Wake Forest and NC State are in the top 15 of almost every preseason ranking that has come out, and should be in that range when the formal initial Associated Press poll comes out in a few weeks. UNC is nowhere in sight. And that’s fine by Brown and his players. But it isn’t serving as much fuel, though it would be foolish to believe it doesn’t give the team a bit of a chip.
Their motivation, however, is greatness within in every little thing they do. The belief is it will translate better onto their performances on the field.
“As far as last year, we were letting little things slide, as far as people not coming to lunch or not getting tutoring done,” junior linebacker Cedric Gray said. “Maybe on the field, they’re not executing or they’re being lazy and not giving the right effort. These are all different things that can happen throughout the building.
“So, as a leader, we’re just kind of honing down on those things, having a standard. Setting a standard that we will do this and we will be like this to be successful.”
That is where it begins. Last year’s team had plenty of talent, but so does the 2022 edition of UNC football. The current club might be more talented, but is younger and won’t have record-setting quarterback Sam Howell.
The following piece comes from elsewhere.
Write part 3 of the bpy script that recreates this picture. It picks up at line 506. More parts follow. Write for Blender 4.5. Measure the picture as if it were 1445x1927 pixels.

But none of that matters. The talent it there, the number of players worthy of getting on the field is, too. Among Brown's personal mandates this season is to be better as well.
He takes the blame for what ultimately transpired last season, but only to a degree. The players must do their part.
“There are a lot of great things we did (last season), but what we didn't do is we weren't consistent, and that's my fault,” Brown said. “The team, they take on the personality of the head coach, and if your team is playing inconsistently, that meant I coached them inconsistently, and I hate that.
“It just makes me sick when our team doesn't play with passion every week. That's what I've seen these guys do every day of (and since) spring practice.”
He isn’t ill these days, and that’s where one can detect more a tint of excitement and optimism from the thoughtful coach. The same goes for the players.
“We get together a lot more this year than last year,” Brooks said. “We take more accountability in what we’re doing and focusing on what we need to do instead of what we haven’t done.”
Record-setting wide receiver Josh Downs echoed Brooks’ sentiment while offering a bit of insight on the leadership aspect within the locker room. It begins with the coaching staff and then to the hierarchy of identified vibe setters.
“We have a leadership council,” Downs said. “We have about 15 guys our peers chose to help lead this team and be a voice. I feel like we’ve come together very strong. We’ve had a lot of meetings and dedicated a lot of time to coming together on our off days, and just finding ways to lead this team, improve more, and bring everybody together as a whole.”
The Tar Heels have moved on from last season’s disappointment. New faces, some new leaders, and a renewed optimism permeates the program. Lessons learned can be a valuable tool for future success.
And that’s exactly the purpose of heightened accountability.